Wednesday, June 21, 2006

Baby Doll

1956

Dir: Elia Kazan (East of Eden; A Face in the Crowd; A Streetcar Named Desire; On the Waterfront)

Denounced by the Legion of Decency, pulled by Warner Bros. two weeks after its release, Baby Doll was a scandal in the 50's. As you can imagine, it is pretty tame by contemporary standards. But any film that a Cardinal says it is a sin to watch is OK in my book, so I gave it a view.

Tennessee Williams wrote his first screenplay, and Kazan brings in Karl Malden, Eli Wallach, and Carroll Baker to act. Baker is Baby Doll (more TW names), a 19 year old virgin wife who is so infantalized that she sleeps in a crib. Her long suffering and drunken husband Archie is broke after Wallach's cotton gin showed up in town and took all of the business away. The Italian entrepeneur has been wronged by Archie, and intends to get his revenge through his nymphette yet untouched wife.

It was that seduction that raised the ire (and I wager other things) of the Legion, as the banter is quite charged and the quarters close. Baker is absolutley gorgeous and sexual, and Wallach's lothario stylings forceful. The famous swing scene featuers closeups of the pair's faces, and one can't help but wonder what their hands are doing below frame. Williams' famous sexuality is on full display here. Yet the consummation of this courtship is left ambiguous.

The rest of the story is somewhat surreal, comedic in its oddness and yet never played up for laughs. I did not find it as much funny as absurd, but I can see where some would find Wallach uproarious.

This is all well and good, but the star of the show is Malden, a performance that is somewhat lost amongst the sexual fireworks. His frustration has transformed into brutality, and it is hard not to simultaneously sympathize with and loathe the man. A very complex character, and Malden is brilliant in being both dejected and violent. His predicament is half circumstance, half his own fault, and I kept going back and forth on my feelings about him.

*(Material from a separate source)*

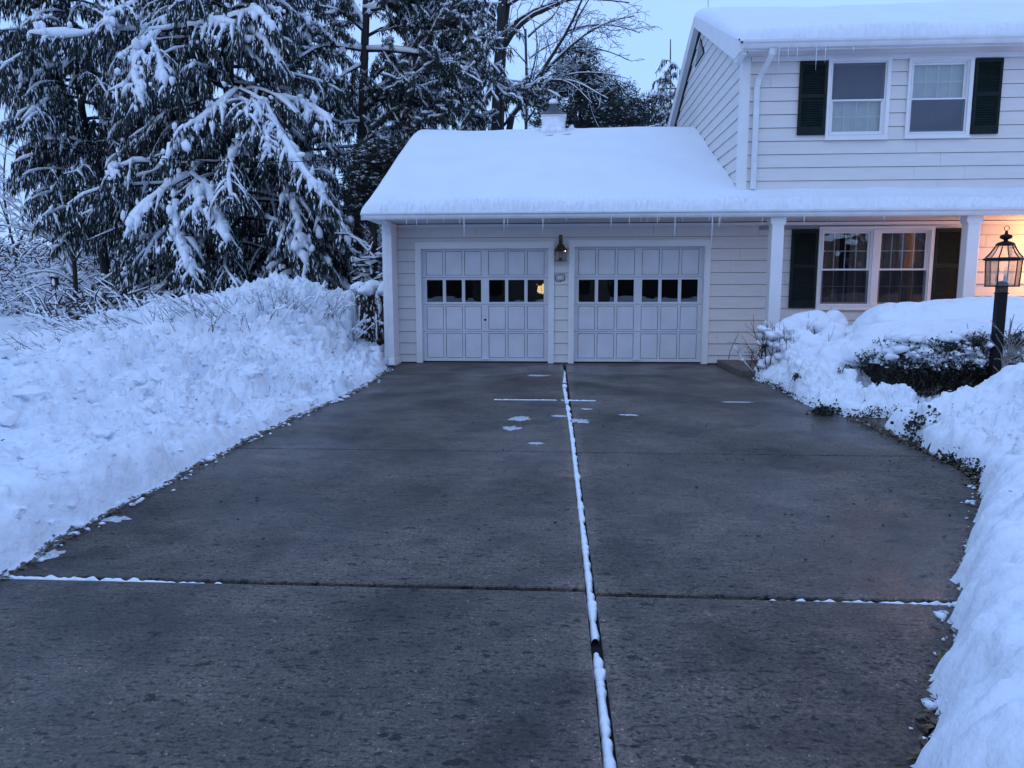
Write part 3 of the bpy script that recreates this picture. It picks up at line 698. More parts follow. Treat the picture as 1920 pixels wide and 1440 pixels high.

I am sure subsequent viewings would illuminate more aspects of his character.

Kazan has also pulled off a master stroke in his use of extras. Filmed on location in rural Mississippi, Kazan uses amatuer locals to play the townspeople. The signs of segregation are real, and the rednecks and black folk have an authenticity that infuses the whole production. Not a story about the racist South, the film nonetheless uses that tension (Emmit Till had been lynched in the area just a month befre filming) to enhance the marital tensions played out in the script.

Well worth tracking down, if only as a document of what was once so deplorable. Baby Doll is a really fine example of acting, writing and direction, an intriguing film that was very entertaining.